Carlos Tapia: al paisaje por la imaginación

Y fue en ese punto donde arrancó cronológicamente la obra pictórica de un joven turrialbeño y estudiante de arquitectura, uno que como tantos constructores de espacios antes que él, tienen en la disciplina bidimensional del soporte y el pigmento, del empaste o el pincel, una forma de indagación alterna al mundo tridimensional de los espacios construidos y habitables porque tales. Una obra que leída en la perduración histórica de su hacer en la plástica costarricense, puede verse sin desmerecerla, como inserta en la tradición esa del paisaje como tema nacional por excelencia, pero a la que él aporta sí un elemento si bien no inédito, fresco en su materialidad plástica y óptica.

Porque en Carlos se trata llanamente de paisajes urbanos y de internos pasajes, de íntimas habitaciones animadas como aquellas que bien recordamos de José Luis López, y que como aquellas son de un expresionismo inherente a sus espacios habitables, mas casi siempre habitados por presencias vivificantes en los objetos que se animan al paso de su pincel creador. Como en López Escarré, otra vez, en sus interiores a veces hubo personajes y ya no los hay, mas siguen habiendo gatos, esos tan felinos suyos que por sí solos ocupan un lugar en la animalística pictórica nacional.

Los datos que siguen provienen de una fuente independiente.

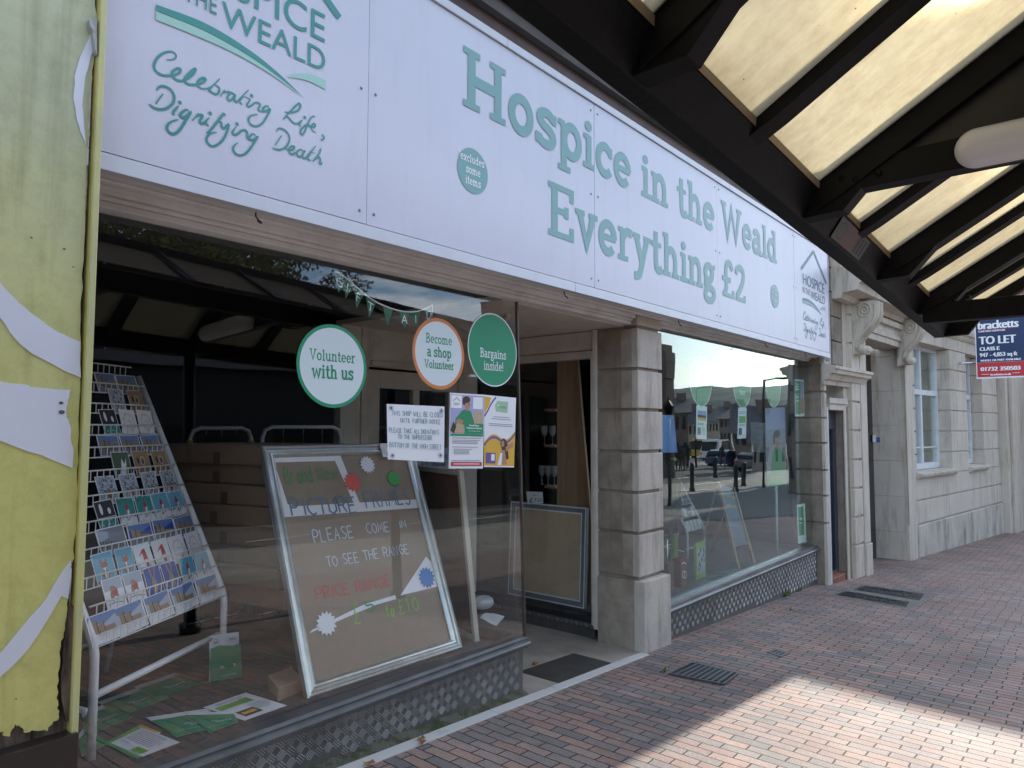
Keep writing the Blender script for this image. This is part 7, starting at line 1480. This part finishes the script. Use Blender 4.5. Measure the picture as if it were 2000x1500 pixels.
for (x0, x1, yt, yb) in ((1272, 1308, 675, 690), (1272, 1315, 690, 740), (1275, 1314, 740, 816)):
    a = vr(x0, yb, 41); c = vr(x1, yt, 41); b = MB(); b.box(min(a.x, c.x)-.3, max(a.x, c.x)+.3, min(a.y, c.y), max(a.y, c.y), a.z, c.z); b.build('stack', m_bd, ck)
house(1318, 1346, 60, 772, 0, 'brown gabled house beyond the corner pub in the reflection', m_bd, wins=2, rh=.2)
house(1346, 1372, 85, 792, 0, 'pale terrace house at the far end of the reflected street', m_bl, wins=3, floors=2, rh=.3)
house(1372, 1402, 95, 796, 0, 'longer pale terrace in the middle of the reflected street', m_bl, wins=5, floors=2, rh=.25)
house(1403, 1428, 75, 792, 0, 'tall narrow house with a chimney in the middle of the reflection', m_bd, wins=3, floors=3, rh=.2)
house(1430, 1462, 60, 788, 0, 'dark roofed shop building left of the reflected street lamp', m_bd, wins=3, rh=.4)
house(1463, 1537, 48, 788, 0, 'long low dark building with pale front right of the reflected street lamp', m_bl, wins=5, floors=1, rh=.45)
house(1536, 1585, 27, 712, 0, 'tall flat roofed brown building at the right of the reflection', m_bd, roof=False, wins=3, floors=3)
house(952, 1090, 38, 530, 0, 'tall flat roofed brick block reflected at the right top corner of the left window', m_redbrick, roof=False, wins=6, floors=4)
row = thing('shop_row', 'long dark single storey shop row across the road behind the canopy reflection', 'building', (8, -20.3, gz(8)))
b = MB(); b.box(-16, 29, -24, -20.3, -1.6, 4.9); b.build('wall', mat('dark_render', (.012, .012, .013), rough=.9, var=.3), row)
b = MB(); b.box(-16.3, 29.3, -24.3, -20.0, 4.905, 5.2); b.build('flat_roof', m_slate, row)
for k in range(9):
    b = MB(); b.box(-14+k*4.7, -10.6+k*4.7, -20.29, -20.24, .3, 3.0); b.build('shop_window', mat('unlit_shop_window', (.01, .01, .012), rough=.6, spec=.1), row)
def lamp_post(px, dist, ytop, lab, arm=-1):
    t_ = vr(px, ytop, dist); zb = gz(t_.x)-.1; t = thing('street_lamp', lab, 'street lamp', (t_.x, t_.y, zb), 'street lamps across the road')
    b = MB(); b.tube([(t_.x, t_.y, zb), (t_.x, t_.y, t_.z)], .07, 8, r2=.045); b.build('pole', m_dark, t)
    b = MB(); b.tube([(t_.x, t_.y, t_.z-.03), (t_.x-.3, t_.y+.9*arm*-1, t_.z+.03)], .035, 6); b.box(t_.x-.4, t_.x-.15, t_.y-.9*arm-.3, t_.y-.9*arm+.3, t_.z-.03, t_.z+.05); b.build('lamp_head', m_dark, t)
lamp_post(1490, 30, 742, 'tall dark street lamp nearest in the reflected street'); lamp_post(1361, 55, 757, 'tall street lamp farther along the reflected street'); lamp_post(1434, 90, 790, 'farthest street lamp of the reflected street')
def bollard(px, dist, lab):
    q = vr(px, 880, dist); x, y = q.x, q.y; z = gz(x); t = thing('bollard', lab, 'bollard', (x, y, z), 'black bollards on the reflected pavement')
    b = MB(); b.smooth = True; b.lathe([(.10, -.02), (.10, .12), (.075, .15), (.07, .8), (.09, .83), (.09, .87), (.06, .9), (.085, .95), (.06, 1.02), (0, 1.04)], (x, y, z), 14); b.build('post', m_dark, t)
bollard(1354, 27, 'bollard at the left of the reflected pavement'); bollard(1431, 27, 'bollard in the middle of the reflected pavement'); bollard(1446, 31, 'bollard just right of the middle one on the reflected pavement'); bollard(1397, 40, 'bollard farthest away on the reflected pavement')
# lantern on a post
q = vr(1306, 815, 20); z = gz(q.x); t = thing('lantern_post', 'ornamental black lantern on a post reflected beside the stone pillar', 'lamp', (q.x, q.y, z))
b = MB(); b.tube([(q.x, q.y, z), (q.x, q.y, q.z)], .05, 8); b.build('post', m_dark, t)
b = MB(); b.lathe([(.03, 0), (.08, .05), (.15, .32), (.16, .33), (.10, .42), (.03, .48), (.015, .58), (0, .6)], (q.x, q.y, q.z), 6); b.build('lantern_head', m_black, t)
# cars
def car(px, dist, lab, paint, van=False):
    q = vr(px, 870, dist); x, y = q.x, q.y; z = gz(x)-.12; a = rad(8); Tq = lambda u, v, w: (x+u*math.cos(a)-v*math.sin(a), y+u*math.sin(a)+v*math.cos(a), z+w)
    t = thing('van' if van else 'parked_car', lab, 'van' if van else 'car', (x, y, z)); H = 2.1 if van else 1.42
    pr = [(-2.1, .35), (-2.1, .85), (-1.95, .95), (-1.7, H-.02) if van else (-1.5, H-.08), (-1.5, H) if van else (-1.1, H), (.9 if van else .5, H), (1.3, .98), (2.0, .85), (2.12, .6), (2.1, .32)]
    b = MB(); b.prism(pr, lambda p, q_: Tq(p, -.85, q_), lambda p, q_: Tq(p, .85, q_)); b.build('body', paint, t, bevel=.06)
    wn = [(-1.4, 1.0), (-1.15, H-.12), (.42 if not van else .8, H-.12), (.95, 1.0)]
    b = MB(); b.prism(wn, lambda p, q_: Tq(p, -.862, q_), lambda p, q_: Tq(p, .862, q_)); b.prism([(-.74, 1.0), (-.74, H-.16), (.74, H-.16), (.74, 1.0)] and [(-.7, 1.02), (-.7, H-.18), (.7, H-.18), (.7, 1.02)], lambda p, q_: Tq(-1.99 if not van else -2.0, p, q_), lambda p, q_: Tq(-1.3, p*.9, q_)); b.build('windows', m_win, t)
    for u in (-1.3, 1.3):
        for v in (-.8, .8):
            b = MB(); b.smooth = True; b.tube([Tq(u, v-.09, .31), Tq(u, v+.09, .31)], .31, 18); w = b.build('wheel', m_dark, t)
    for v in (-.68, .68):
        b = MB(); b.box(-2.13, -2.09, v-.12, v+.12, .72, .86, T=Tq); b.build('tail_light', c_red, t)
cw = mat('car_white', (.6, .6, .6), rough=.25, coat=.6); cg = mat('car_grey', (.12, .13, .15), rough=.25, coat=.6); cb_ = mat('car_blue', (.03, .05, .12), rough=.25, coat=.6)
car(1406, 75, 'white van in the middle of the reflected street', cw, True); car(1384, 80, 'yellow delivery van far along the reflected street', mat('van_yellow', (.5, .33, .04), rough=.4), True); car(1424, 62, 'dark blue parked car left of the reflected lamp', cb_); car(1478, 55, 'grey car under the nearest reflected street lamp', cg); car(1465, 66, 'white car behind the grey car in the reflection', cw)
# people
def person(px, dist, lab, top, legs, seed):
    r_ = random.Random(seed); q = vr(px, 865, dist); x, y = q.x, q.y; z = gz(x); s_ = .18*r_.choice((-1, 1)); a = rad(r_.uniform(0, 360)); ca, sa = math.cos(a), math.sin(a)
    J = {'pel': (0, 0, .92), 'wai': (0, 0, 1.08), 'che': (0, .02, 1.32), 'nek': (0, 0, 1.47), 'hd': (.0, .0, 1.56), 'hd2': (0, .01, 1.70), 'shl': (-.19, 0, 1.42), 'ell': (-.25, .03, 1.14), 'hal': (-.24, .12, .90), 'shr': (.19, 0, 1.42), 'elr': (.26, -.05, 1.14), 'har': (.25, -.02, .89),
         'hpl': (-.09, 0, .88), 'knl': (-.10, s_*.6, .5), 'anl': (-.10, s_*1.0, .09), 'tol': (-.11, s_+.16, .03), 'hpr': (.09, 0, .88), 'knr': (.10, -s_*.4, .5), 'anr': (.10, -s_*1.2, .10), 'tor': (.11, -s_+.14, .03)}
    Rr = {'pel': .15, 'wai': .13, 'che': .155, 'nek': .06, 'hd': .085, 'hd2': .095, 'shl': .07, 'ell': .045, 'hal': .035, 'shr': .07, 'elr': .045, 'har': .035, 'hpl': .10, 'knl': .065, 'anl': .045, 'tol': .04, 'hpr': .10, 'knr': .065, 'anr': .045, 'tor': .04}
    ks = list(J); E_ = [('pel', 'wai'), ('wai', 'che'), ('che', 'nek'), ('nek', 'hd'), ('hd', 'hd2'), ('che', 'shl'), ('shl', 'ell'), ('ell', 'hal'), ('che', 'shr'), ('shr', 'elr'), ('elr', 'har'), ('pel', 'hpl'), ('hpl', 'knl'), ('knl', 'anl'), ('anl', 'tol'), ('pel', 'hpr'), ('hpr', 'knr'), ('knr', 'anr'), ('anr', 'tor')]
    me = bpy.data.meshes.new('person'); me.from_pydata([(J[k][0]*ca-J[k][1]*sa, J[k][0]*sa+J[k][1]*ca, J[k][2]) for k in ks], [(ks.index(p), ks.index(q_)) for p, q_ in E_], [])
    o = bpy.data.objects.new('person', me); SC.collection.objects.link(o); o.location = (x, y, z)
    md = o.modifiers.new('skin', 'SKIN'); 
    for i, k in enumerate(ks): me.skin_vertices[0].data[i].radius = (Rr[k], Rr[k]); me.skin_vertices[0].data[i].use_root = (k == 'pel')
    o.modifiers.new('sub', 'SUBSURF').levels = 1; o.modifiers['sub'].render_levels = 1
    me.materials.append(top); tag(o, lab, 'person', 'people walking in the reflected street')
pd = mat('dark_coat', (.02, .022, .03), rough=.9); pg = mat('grey_coat', (.08, .08, .09), rough=.9)
for i, (px, d, lab, m_) in enumerate(((1327, 50, 'person in a dark coat walking, leftmost in the reflected street', pd), (1334, 47, 'person in a grey coat walking, second from the left in the reflected street', pg), (1346, 52, 'person in dark clothes standing near the left bollard of the reflection', pd), (1409, 60, 'person in a dark coat beside the white van in the reflection', pd))): person(px, d, lab, m_, m_, i+2)
for o in list(bpy.data.objects):
    if '_loc' in o: del o['_loc']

Paisaje urbano y, por tanto, signado por la preponderancia del elemento humano, pero este no en tanto que figura que le habita como ausencia -¿otra reminiscencia de la “generación nacionalista”?- sino como aporte del presente diseño y de lo construido matérico, de lo artificial como mayormente expresivo de una época y de un país más urbano y menos nostálgico de un campo desconocido casi y por eso, para una generación entera como la nuestra, aunque provengamos de él como costarricenses.

Pintura del habitat urbano ciertamente, más de un habitar imaginado en su propia espacialidad ciudadana, porque es la imaginación la que configura su universo de figuras convexas, de su óptica cóncava y de su arquitectura fantástica, ecléctica infinita, plena de embotellamientos y perspectivas imposibles, como imposibles tantos de los espacios y los ambientes de M. C. Escher.
Porque como en el trabajo de Escher, hay en el de Carlos Tapia mucho de arquitectónico, pero en su caso de ese arquitecto que dejó en ciernes y atrás, pero que aún le habita hacia adelante; a diferencia del trabajo de aquel maestro, eso sí, en el de Tapia más que la línea en sí y la complejidad del dibujo como solución, es sin duda el color el principal estructurador de la espacialidad, un color fuerte y una pura paleta que recuerdan a Matisse en su pureza y al Pop Art en su audacia al mismo tiempo.

Tapia porque límite colórico, pintor de contrastes porque contrastante él mismo con su propio medio, donde se particulariza sin volverse parcela ni parcialmente envolverse en un único tema, explorador de ambientes vívidos, andariego de países y paisajes que están vivos aquí mismo, entre nos-otros los costarricenses, y entre todos aquellos que otros quieran compartir su universalidad conquistada. Paisaje pues no subordinado a tema alguno, paisaje sin conflicto romántico entre lo natural y lo humano, mas paisaje con arraigo y como continuidad de la tradición en la que nació inmerso, aunque hoy pueda confundirse su lectura en el obtuso panorama de la plástica actual.
He dicho de Carlos Tapia en otra ocasión, que personaje de sí mismo, posee una mirada felina, mirada que le permite ver una ciudad que nosotros no vemos sino por sus ojos de gato colorido, unos interiores arquitectónicos que no sabríamos ver si no fueran así mirados, fantásticos, un paisaje urbano y distinto, costarricense porque cosmopolita y onírico: un paisaje al que llegó por su imaginación, de tan pintada y tan rica mirada.